Who are the recipients of this share out? Do they form a class? Cliff maintains that they do because they carry out the functions of a capitalist class. This seems fair enough. The bureaucracy is made up of the top political, military and industrial managers. This is not a homogeneous social group and there is room for conflict. Under the bureaucratically-directed economy of Stalin’s era the managers of the industrial enterprises were subject to the control of the political bureaucrats; now that Russia is moving; away from a bureaucratically-directed economy, the managers are gaining more freedom. Any move in this direction is bound to strengthen their hands again-the party bureaucrats. The managers appear to be the emerging dominant group in Russia. The completion of this process should put an end once and for all to the myth that Russia is Socialist.

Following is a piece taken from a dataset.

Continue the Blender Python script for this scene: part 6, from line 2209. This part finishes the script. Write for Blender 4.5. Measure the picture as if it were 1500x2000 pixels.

Russia has set a pattern of capitalist development for backward and peasant countries; and Bolshevism is the theoretical aspect of this. This explains its attraction in the less developed parts of world. In this pattern the historic mission of the capitalist class is performed by an industrialising elite. In Russia these were the leaders of a revolutionary party; elsewhere they are young military officers, revolutionary intellectuals and nationalist political leaders. The very fact that such regimes are called state capitalist implies an enhanced role for political leaders and state officials. The evolution of capitalism in these countries may thus be different from the pattern described by Marx in Capital. There is a crying need for a detailed Marxist analysis of this new pattern. Cliff’s book on Bureaucratic State Capitalism in Russia is a contribution to this. It should be essential reading for all Socialists.